2.2. Penyaksian bukanlah Sumber Pengetahuan yang aman
Tetapi, tak dapatkah kita menganggap penyaksian dari orang yang berwewenang sebagai sumber pengetahuan yang sah dan aman? Tidakkah kita sering kali berbuat atas dasar pengetahuan yang diterima dari suatu otoritas? Kaum Càrvàka menjawab bahwa kesaksian terdiri dari kata-kata (úabda). Sejauh kata-kata itu didengar melalui telinga kita, maka ia dapat diterima (dipahami). Oleh karena itu, pengetahuan dari kata-kata melalui persepsi masih tetap sah; tetapi seberapa jauh kata-kata ini terlintas atau tidak masuk dalam pemahaman kita dan membantu dalam memberikan pengetahuan tentang obyek-obyek yang tak diketahui itu kepada kita, mereka tidak bebas dari kesalahan-kesalahan atau pun meragukan. Sangat sering kita disesatkan oleh otoritas-otoritas semacam itu. Umpamanya otoritas Veda, dipandang sangat berharga oleh banyak orang; tetapi dalam kenyataannya Veda merupakan karya-beberapa orang pendeta licik yang memperoleh penghidupan mereka dengan cara membohongi orang-orang bodoh dan mereka yang mudah percaya. Dengan harapan dan janji-janji palsu, Veda membujuk orang-orang untuk melaksanakan upacara-upacara Vedik, dimana manfaatnya yang jelas hanya dinikmati para pendeta yang melayani dan mendapatkan upah dari padanya.
Tetapi bukankah pengetahuan kita akan sangat terbatas dan kehidupan praktis akan tak mungkin dijalani, apabila kita tidak mengindahkan kata-kata dari mereka yang berpengalaman dan tidak bergantung pada nasehat ahlinya? Càrvàka menjawab bahwa selama kita bergantung pada suatu otoritas karena kita berpikir bahwa itu dapat dipercaya, pengetahuan yang diperoleh benar-benar di dasarkan pada penyimpulan; karena kepercayaan kita muncul oleh proses mental seperti ini: Otoritas ini harus diterima karena ia dapat dipercaya dan semua otoritas yang dapat dipercaya harus diterima.

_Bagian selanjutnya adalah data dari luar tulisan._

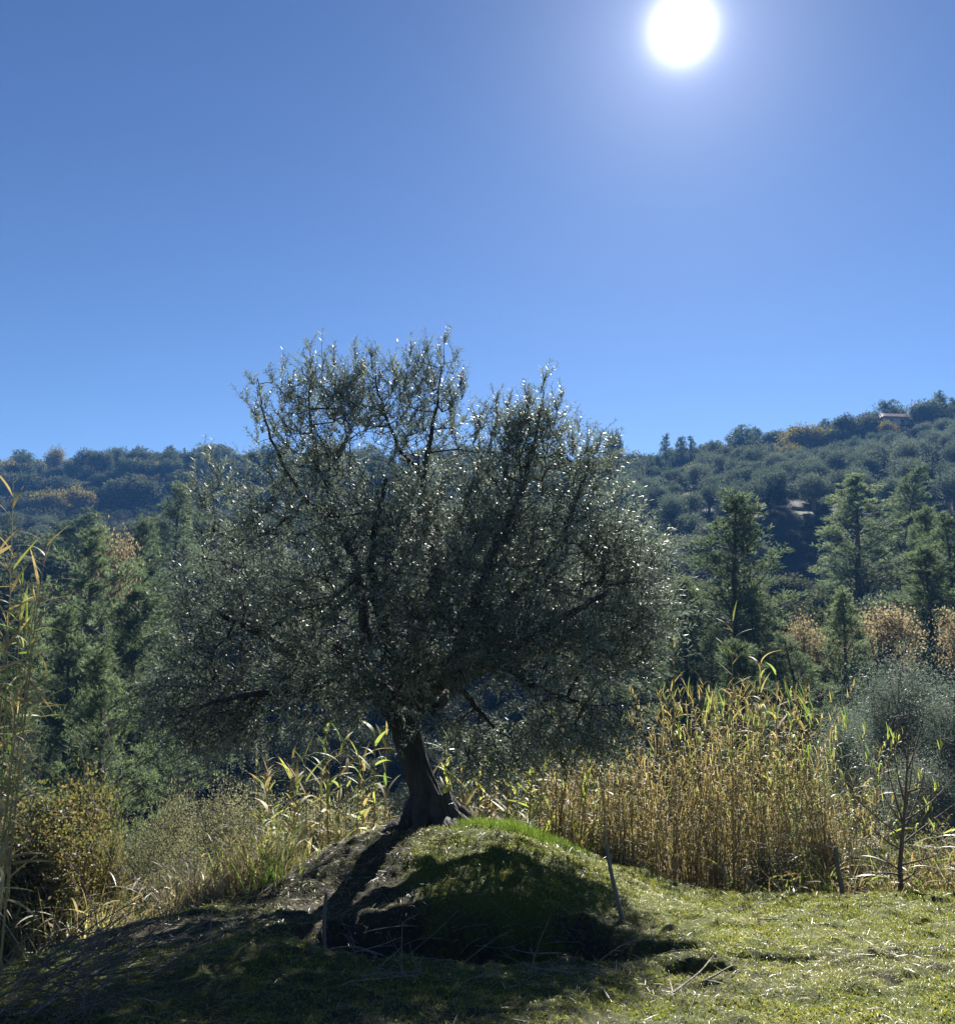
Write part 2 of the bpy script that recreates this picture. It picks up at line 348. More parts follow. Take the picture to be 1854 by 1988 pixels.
def ground_mat():
    m, t, N, L = new_mat('mossy_soil')
    out = N('ShaderNodeOutputMaterial'); p = N('ShaderNodeBsdfPrincipled'); p.inputs['Roughness'].default_value = .9; p.inputs['Specular IOR Level'].default_value = .15
    tc = N('ShaderNodeTexCoord')
    def noise(s, d=6, r=.6):
        n = N('ShaderNodeTexNoise'); n.inputs['Scale'].default_value = s; n.inputs['Detail'].default_value = d; n.inputs['Roughness'].default_value = r; L(tc.outputs['Object'], n.inputs[0]); return n
    n1 = noise(6); n2 = noise(28, 8, .7); n3 = noise(90, 4, .7)
    soil = ramp(t, [(.3, (.020, .017, .011)), (.55, (.045, .039, .026)), (.75, (.09, .078, .055))]); L(n2.outputs[0], soil.inputs[0])
    moss = ramp(t, [(.3, (.035, .048, .010)), (.55, (.085, .098, .018)), (.8, (.19, .185, .04))]); L(n3.outputs[0], moss.inputs[0])
    am = N('ShaderNodeAttribute'); am.attribute_name = 'moss'
    a = N('ShaderNodeMath'); a.operation = 'ADD'; L(am.outputs['Fac'], a.inputs[0]); L(n1.outputs[0], a.inputs[1])
    a2 = N('ShaderNodeMath'); a2.operation = 'ADD'; L(a.outputs[0], a2.inputs[0]); L(n2.outputs[0], a2.inputs[1])
    mr = N('ShaderNodeMapRange'); mr.inputs[1].default_value = 1.25; mr.inputs[2].default_value = 1.6; L(a2.outputs[0], mr.inputs[0])
    mx = N('ShaderNodeMix'); mx.data_type = 'RGBA'; L(mr.outputs[0], mx.inputs[0]); L(soil.outputs[0], mx.inputs[6]); L(moss.outputs[0], mx.inputs[7])
    L(mx.outputs[2], p.inputs['Base Color'])
    b = N('ShaderNodeBump'); b.inputs['Strength'].default_value = .8; b.inputs['Distance'].default_value = .012
    s = N('ShaderNodeMath'); s.operation = 'ADD'; L(n2.outputs[0], s.inputs[0]); L(n3.outputs[0], s.inputs[1]); L(s.outputs[0], b.inputs['Height'])
    L(b.outputs[0], p.inputs['Normal']); L(p.outputs[0], out.inputs[0]); return m
def hill_mat():
    m, t, N, L = new_mat('hill_soil')
    out = N('ShaderNodeOutputMaterial'); p = N('ShaderNodeBsdfPrincipled'); p.inputs['Roughness'].default_value = .95; p.inputs['Specular IOR Level'].default_value = .1
    tc = N('ShaderNodeTexCoord'); n = N('ShaderNodeTexNoise'); n.inputs['Scale'].default_value = .12; n.inputs['Detail'].default_value = 9; n.inputs['Roughness'].default_value = .65; L(tc.outputs['Object'], n.inputs[0])
    rp = ramp(t, [(.3, (.012, .017, .009)), (.55, (.024, .029, .015)), (.75, (.045, .046, .025))]); L(n.outputs[0], rp.inputs[0])
    am = N('ShaderNodeAttribute'); am.attribute_name = 'pasture'
    n2 = N('ShaderNodeTexNoise'); n2.inputs['Scale'].default_value = .7; n2.inputs['Detail'].default_value = 6; L(tc.outputs['Object'], n2.inputs[0])
    gr = ramp(t, [(.35, (.03, .042, .018)), (.65, (.075, .08, .038))]); L(n2.outputs[0], gr.inputs[0])
    mx = N('ShaderNodeMix'); mx.data_type = 'RGBA'; L(am.outputs['Fac'], mx.inputs[0]); L(rp.outputs[0], mx.inputs[6]); L(gr.outputs[0], mx.inputs[7])
    L(mx.outputs[2], p.inputs['Base Color']); L(p.outputs[0], out.inputs[0]); return m
M['ground'] = ground_mat(); M['hill'] = hill_mat()

# ------------------------------------------------------------ ground sheets
def moss_mask(x, y):
    return .45 + .5*fbm(x*.9, y*.9, None, 61, 3) + .35*sst(1.0, 2.0, x)*sst(5, 7, y) + .45*sst(-.7, -.1, x)*sst(7.0, 7.6, y) - .5*np.exp(-((x+1.5)/.8)**2-((y-8.3)/.8)**2) \
        - .7*np.exp(-((x+.12)/1.0)**2-((y-6.5)/.7)**2) - .4*np.exp(-((x+1.9)/.6)**2-((y-6.6)/.6)**2)
def grid(x0, x1, y0, y1, step):
    xs = np.arange(x0, x1+step*.5, step); ys = np.arange(y0, y1+step*.5, step)
    X, Y = np.meshgrid(xs, ys); nx, ny = len(xs), len(ys)
    i = np.arange(nx-1)[None, :]+np.arange(ny-1)[:, None]*nx
    Q = np.stack([i, i+1, i+1+nx, i+nx], -1).reshape(-1, 4)
    return X, Y, Q
X, Y, Q = grid(-4.2, 6.4, 2.4, 11.4, .03)
Z = near_h(X, Y)
gnd = obj('ground', mk_mesh('ground', np.stack([X, Y, Z], -1).reshape(-1, 3), Q, M['ground'], {'moss': moss_mask(X, Y).ravel()}, True))
tag(gnd, kind='structure')
# wide terrain: a finer sheet near, coarser far, one mesh graded in both directions
def graded(a, b, n, p): return a+(b-a)*np.linspace(0, 1, n)**p
ys = np.concatenate([np.linspace(-60, 2, 20), np.arange(3, 30, .6), np.arange(30, 130, 1.5), np.arange(130, 300, 2.5), np.arange(300, 620, 12)])
us = np.linspace(-1, 1, 241)
Yv, Uv = np.meshgrid(ys, us, indexing='ij')
Xv = Uv*(np.maximum(Yv, 10)*1.0+40)
Zv = far_h(Xv, Yv)
# keep the wide sheet under the detailed one
dn = ((Xv > -5) & (Xv < 7.2) & (Yv < 12.2)); Zn = near_h(Xv, Yv)
Zv = np.where(dn, np.minimum(Zv, Zn)-.35, Zv)
Zv = np.where(Yv < 2.4, np.where(dn, -2.0, Zv), Zv)
past = np.clip(sst(.0, .35, Xv/np.maximum(Yv, 1))*np.exp(-((Yv-122)/2.6)**2)*1.0 + .8*np.exp(-((Yv-136)/7)**2)*sst(-.30, -.42, Xv/np.maximum(Yv, 1)), 0, 1)
nu, ny = len(us), len(ys)
i = np.arange(nu-1)[None, :]+np.arange(ny-1)[:, None]*nu
Qf = np.stack([i, i+1, i+1+nu, i+nu], -1).reshape(-1, 4)
hill = obj('hillside_terrain', mk_mesh('hillside_terrain', np.stack([Xv, Yv, Zv], -1).reshape(-1, 3), Qf, M['hill'], {'pasture': past.ravel()}, True))
tag(hill, kind='structure')

# ------------------------------------------------------------ plant prototypes
PROTO = bpy.data.collections.new('plant_library')     # unlinked, only used by the stuff scatters
def lib(name, me):
    o = bpy.data.objects.new(name, me); PROTO.objects.link(o); return o
def pine_meshes(seed, h, cr, base=.12, limbs=90, shoots=20, nq=9, nl=.2, nw=.03, mat='pine', irregular=.25, pw=.75, up=.25):
    r = np.random.default_rng(seed)
    tk = np.linspace(0, 1, 14); lean = r.normal(size=2)*.03*h
    TP = np.stack([lean[0]*tk**2+.04*np.sin(tk*5+seed), lean[1]*tk**2+.04*np.cos(tk*4+seed), tk*h*.97], 1)
    V, Qd = poly_tube(TP, .013*h*(1-tk)**.8+.010, 7)
    tm = MB(); tm.add(V, Qd)
    lm = MB(); A_, B_, ra, rb = [], [], [], []
    LP, LD, LL = [], [], []
    for k in range(limbs):
        t = base+(1-base)*((k+r.random())/limbs)**1.1
        az = k*2.4+r.normal()*.4
        prof = (1-t)**pw*(1 if t > base+.12 else .55+.45*(t-base)/.12)
        ln = cr*max(.12, prof)*(1-irregular*r.random()+irregular*.4*math.sin(az*2+seed))
        p0 = np.array([np.interp(t, tk, TP[:, 0]), np.interp(t, tk, TP[:, 1]), t*h*.97])
        el = up+.55*t*r.random()+.1*r.normal()
        d = np.array([math.cos(az)*math.cos(el), math.sin(az)*math.cos(el), math.sin(el)])
        s = np.linspace(0, 1, 5)[:, None]
        LPk = p0+d*ln*s+np.array([0, 0, 1.])*ln*.18*s**2.2
        for j in range(4): A_.append(LPk[j]); B_.append(LPk[j+1]); ra.append(.010*ln+.012-(.003*j)); rb.append(.010*ln+.009-.003*j)
        ns = max(5, int(shoots*(.15+1.0*prof)))
        side = np.cross(d, [0, 0, 1.]); side /= np.linalg.norm(side)+1e-9
        nt_ = 5; ts_ = r.uniform(.18, 1.0, nt_); ts_[0] = 1.0
        tip = p0+d*(ln*ts_)[:, None]+np.array([0, 0, 1.])*(ln*.18*ts_**2.2)[:, None]+side*(r.uniform(-1, 1, nt_)*ln*.42*(1.25-ts_))[:, None]+np.array([0, 0, 1.])*(r.uniform(-.03, .12, nt_)*ln)[:, None]
        for j in range(1, nt_): A_.append(p0+d*ln*max(.1, ts_[j]-.3)); B_.append(tip[j]); ra.append(.010); rb.append(.004)
        ti = r.integers(0, nt_, ns); pr_ = (.10+.16*ln)*r.uniform(.6, 1.1, nt_)
        dd_ = nrm(r.normal(size=(ns, 3)))
        c = tip[ti]+dd_*(pr_[ti]*r.random(ns)**.5)[:, None]*np.array([1, 1, .75])
        sd_ = nrm(d*.35+dd_*.55+np.array([0, 0, .75])+r.normal(size=(ns, 3))*.2)
        tn_ = r.uniform(0, 1, ns)
        f = r.uniform(0, .6, (ns, nq))
        P = c[:, None]+sd_[:, None]*(f*nl*1.6)[..., None]
        D = sd_[:, None]*.9+r.normal(size=(ns, nq, 3))*.55
        LP.append(P.reshape(-1, 3)); LD.append(D.reshape(-1, 3)); LL.append(np.repeat(tn_, nq)*.6+r.random(ns*nq)*.4)
    P = np.concatenate(LP); D = np.concatenate(LD); rn = np.concatenate(LL)
    V, Qd, A = leaves(P, D, r.normal(size=P.shape), nl*r.uniform(.7, 1.2, len(P)), nw, .1, rn)
    V2, Q2 = tubes(A_, B_, ra, rb, 4); tm.add(V2, Q2)
    cm = MB(); cm.add(V, Qd, A)
    return tm.mesh('pine_trunk', M['pine_bark']), cm.mesh('pine_crown', M[mat])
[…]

Dengan mendasarkannya pada penyimpulan, pengetahuan yang diperoleh dari penyaksian verbal atau otoritas itu sama bahayanya dengan penyimpulan. Dan seperti juga halnya dalam hal penyimpulan, disini kita sering bertindak berdasarkan pengetahuan yang diperoleh dari otoritas pada kepercayaan yang salah, yang dapat dipercaya tersebut. Kadang-kadang kepercayaan ini secara kebetulan memberikan keberhasilan kadang-kadang tidak. Oleh karena itu otoritas atau penyaksian tak dapat dianggap sebagai sumber pengetahuan yang sah dan aman.
Karena baik penyimpulan maupun otoritas dapat dibuktikan sebagai tak dapat dipercaya maka persepsi harus dianggap sebagai satu-satunya sumber pengetahuan yang sah (pramàóa).